**Your objective**: Return the lines that follow, exactly as they appear, from the first through the one containing "LAMP_COL = (1.0, 0.945, 0.83)"; no pictures are to be included.

**Dataset section**:
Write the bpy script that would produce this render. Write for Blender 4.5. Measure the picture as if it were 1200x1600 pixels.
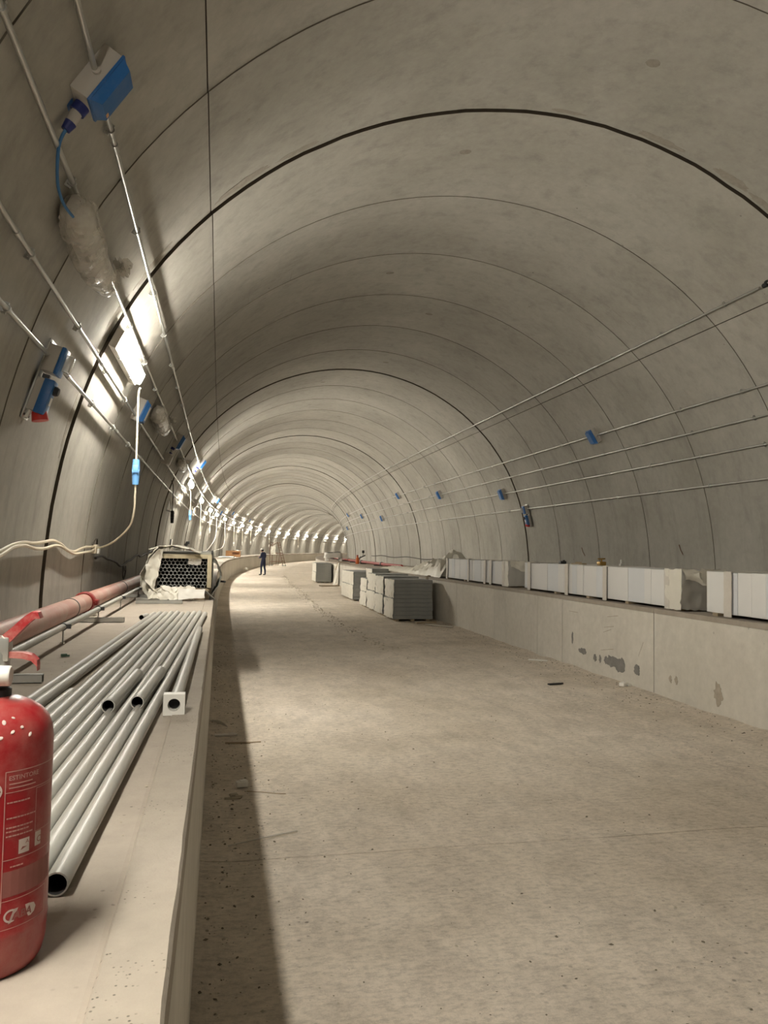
import bpy, bmesh, math, random
from math import sin, cos, pi, radians as R, sqrt, atan2, exp
from mathutils import Vector, Matrix, noise
random.seed(7)
for o in list(bpy.data.objects): bpy.data.objects.remove(o)
C = bpy.context.scene.collection
SC = bpy.context.scene

# ------------------------------------------------------------------ camera
YAW, PITCH, ROLL, EYE = 0.20916, 0.04973, 0.01724, 1.73
fw = Vector((sin(YAW)*cos(PITCH), cos(YAW)*cos(PITCH), sin(PITCH)))
rt = Vector((cos(YAW), -sin(YAW), 0))
up = rt.cross(fw)
r2 = rt*cos(ROLL) + up*sin(ROLL)
u2 = up*cos(ROLL) - rt*sin(ROLL)
cd = bpy.data.cameras.new('camera'); cam = bpy.data.objects.new('camera', cd); C.objects.link(cam)
cam.matrix_world = Matrix(((r2.x, u2.x, -fw.x, 0), (r2.y, u2.y, -fw.y, 0), (r2.z, u2.z, -fw.z, EYE), (0, 0, 0, 1)))
cd.sensor_fit = 'VERTICAL'; cd.sensor_height = 24; cd.sensor_width = 18; cd.lens = 18.0
cd.clip_start = 0.05; cd.clip_end = 400
SC.camera = cam
# ------------------------------------------------------------------ world and exposure (no daylight: lamps only)
w = bpy.data.worlds.new('world'); SC.world = w; w.use_nodes = True
w.node_tree.nodes['Background'].inputs[0].default_value = (0.01, 0.01, 0.012, 1)
w.node_tree.nodes['Background'].inputs[1].default_value = 0.2
SC.view_settings.view_transform = 'Standard'; SC.view_settings.look = 'None'
SC.view_settings.gamma = 1; SC.view_settings.use_curve_mapping = False
SC.view_settings.exposure = 0.9
try:
    SC.cycles.max_bounces = 7; SC.cycles.glossy_bounces = 2; SC.cycles.transmission_bounces = 2
except Exception: pass
LAMP = 130.0            # emission of the batten lamps
LAMP_COL = (1.0, 0.945, 0.83)

# ------------------------------------------------------------------ tunnel alignment: straight, spiral, then a right-hand bend
S0, RINV, LC = 11.98343, 0.0035, 31.8095
DS = 0.25; TS = []; TX = []; TY = []; TT = []
_t = _x = _y = 0.0; _s = -16.0
while _s < 190:
    k = min(max((_s - S0)/LC, 0), 1)*RINV
    _t += k*DS; _y += cos(_t)*DS; _x += sin(_t)*DS
    TS.append(_s); TX.append(_x); TY.append(_y); TT.append(_t); _s += DS
def _lerp(A, s):
    f = (s + 16.0)/DS; i = max(0, min(len(A) - 2, int(f))); f -= i
    return A[i]*(1 - f) + A[i + 1]*f
X0, Y0 = _lerp(TX, 0), _lerp(TY, 0)
def W(s, d, z=0.0):
    t = _lerp(TT, s)
    return Vector((_lerp(TX, s) - X0 + d*cos(t), _lerp(TY, s) - Y0 - d*sin(t), z))
def F(s, d, z=0.0, rz=0.0):
    """frame standing on the ground: X to the right wall, Y along the tunnel, Z up"""
    return Matrix.Translation(W(s, d, z)) @ Matrix.Rotation(-_lerp(TT, s) + rz, 4, 'Z')
DC, HC = 3.27126, EYE - 0.70186
def rad(ph): return 5.12947 + 0.24361*cos(2*ph) - 0.0404*cos(4*ph) + 0.01499*cos(6*ph)
def sec(deg, off=0.0):
    ph = R(deg); r = rad(ph)
    # normal of the section curve
    e = 1e-3; ra, rb = rad(ph - e), rad(ph + e)
    tx, tz = rb*sin(ph + e) - ra*sin(ph - e), rb*cos(ph + e) - ra*cos(ph - e)
    L = sqrt(tx*tx + tz*tz); nx, nz = -tz/L, tx/L
    x, z = r*sin(ph), r*cos(ph)
    if nx*x + nz*z > 0: nx, nz = -nx, -nz
    return DC + x + nx*off, HC + z + nz*off, nx, nz
def V(s, deg, off=0.0):
    d, z, _, _ = sec(deg, off); return W(s, d, z)
def FW(s, deg, off=0.0):
    """frame on the vault: X along the tunnel, Z away from the concrete, Y up the wall (left) / down the wall (right)"""
    d, z, nx, nz = sec(deg, off)
    t = _lerp(TT, s)
    X = Vector((sin(t), cos(t), 0)); Z = Vector((nx*cos(t), -nx*sin(t), nz)); Y = Z.cross(X); P = W(s, d, z)
    return Matrix(((X.x, Y.x, Z.x, P.x), (X.y, Y.y, Z.y, P.y), (X.z, Y.z, Z.z, P.z), (0, 0, 0, 1)))
B = 1.0568             # bench height
DLT, DRT = -0.062, 5.3166   # bench edges beside the roadway
SA, SB = -12.0, 166.0

# ------------------------------------------------------------------ materials
def new(name):
    m = bpy.data.materials.new(name); m.use_nodes = True
    nt = m.node_tree; return m, nt, nt.nodes['Principled BSDF']
def nd(nt, t, **k):
    n = nt.nodes.new(t)
    for a, v in k.items():
        if a in n.inputs: n.inputs[a].default_value = v
        else: setattr(n, a, v)
    return n
def coords(nt, scale=(1, 1, 1), kind='Object'):
    tc = nd(nt, 'ShaderNodeTexCoord'); mp = nd(nt, 'ShaderNodeMapping'); mp.inputs['Scale'].default_value = scale
    nt.links.new(tc.outputs[kind], mp.inputs['Vector']); return mp.outputs[0]
def ns(nt, vec, scale, detail=6, rough=0.6):
    n = nd(nt, 'ShaderNodeTexNoise'); n.inputs['Scale'].default_value = scale
    n.inputs['Detail'].default_value = detail; n.inputs['Roughness'].default_value = rough
    nt.links.new(vec, n.inputs['Vector']); return n.outputs['Fac']
def ramp(nt, fac, stops):
    r = nd(nt, 'ShaderNodeValToRGB'); e = r.color_ramp.elements
    while len(e) < len(stops): e.new(0.5)
    for q, (p, c) in zip(e, stops):
        q.position = p; q.color = (c, c, c, 1) if isinstance(c, (int, float)) else (*c, 1)
    nt.links.new(fac, r.inputs[0]); return r.outputs[0]
def mix(nt, fac, a, b, mode='MIX'):
    m = nd(nt, 'ShaderNodeMix', data_type='RGBA', blend_type=mode)
    for s, v in ((0, fac), (6, a), (7, b)):
        if isinstance(v, (int, float)): m.inputs[s].default_value = v
        elif isinstance(v, tuple): m.inputs[s].default_value = (*v, 1)
        else: nt.links.new(v, m.inputs[s])
    return m.outputs[2]
def bump(nt, bs, h, strength=0.3, dist=0.01):
    b = nd(nt, 'ShaderNodeBump'); b.inputs['Strength'].default_value = strength; b.inputs['Distance'].default_value = dist
    nt.links.new(h, b.inputs['Height']); nt.links.new(b.outputs[0], bs.inputs['Normal'])
MATS = {}
def plain(name, col, rough=0.6, metal=0.0, var=0.12, scale=8, bmp=0.0, dust=None, dustamt=0.35):
    if name in MATS: return MATS[name]
    m, nt, bs = new(name); v = coords(nt)
    f = ns(nt, v, scale, 5)
    a = tuple(max(0, c*(1 - var)) for c in col); b = tuple(min(1, c*(1 + var)) for c in col)
    c = mix(nt, f, a, b)
    if dust:
        g = ramp(nt, ns(nt, v, scale*0.6, 8, 0.7), [(0.45, 0.0), (0.62, dustamt)])
        c = mix(nt, g, c, dust)
    nt.links.new(c, bs.inputs['Base Color'])
    bs.inputs['Roughness'].default_value = rough; bs.inputs['Metallic'].default_value = metal
    if bmp: bump(nt, bs, ns(nt, v, scale*6, 4), bmp, 0.004)
    MATS[name] = m; return m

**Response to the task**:
Write the bpy script that would produce this render. Write for Blender 4.5. Measure the picture as if it were 1200x1600 pixels.
import bpy, bmesh, math, random
from math import sin, cos, pi, radians as R, sqrt, atan2, exp
from mathutils import Vector, Matrix, noise
random.seed(7)
for o in list(bpy.data.objects): bpy.data.objects.remove(o)
C = bpy.context.scene.collection
SC = bpy.context.scene

# ------------------------------------------------------------------ camera
YAW, PITCH, ROLL, EYE = 0.20916, 0.04973, 0.01724, 1.73
fw = Vector((sin(YAW)*cos(PITCH), cos(YAW)*cos(PITCH), sin(PITCH)))
rt = Vector((cos(YAW), -sin(YAW), 0))
up = rt.cross(fw)
r2 = rt*cos(ROLL) + up*sin(ROLL)
u2 = up*cos(ROLL) - rt*sin(ROLL)
cd = bpy.data.cameras.new('camera'); cam = bpy.data.objects.new('camera', cd); C.objects.link(cam)
cam.matrix_world = Matrix(((r2.x, u2.x, -fw.x, 0), (r2.y, u2.y, -fw.y, 0), (r2.z, u2.z, -fw.z, EYE), (0, 0, 0, 1)))
cd.sensor_fit = 'VERTICAL'; cd.sensor_height = 24; cd.sensor_width = 18; cd.lens = 18.0
cd.clip_start = 0.05; cd.clip_end = 400
SC.camera = cam
# ------------------------------------------------------------------ world and exposure (no daylight: lamps only)
w = bpy.data.worlds.new('world'); SC.world = w; w.use_nodes = True
w.node_tree.nodes['Background'].inputs[0].default_value = (0.01, 0.01, 0.012, 1)
w.node_tree.nodes['Background'].inputs[1].default_value = 0.2
SC.view_settings.view_transform = 'Standard'; SC.view_settings.look = 'None'
SC.view_settings.gamma = 1; SC.view_settings.use_curve_mapping = False
SC.view_settings.exposure = 0.9
try:
    SC.cycles.max_bounces = 7; SC.cycles.glossy_bounces = 2; SC.cycles.transmission_bounces = 2
except Exception: pass
LAMP = 130.0            # emission of the batten lamps
LAMP_COL = (1.0, 0.945, 0.83)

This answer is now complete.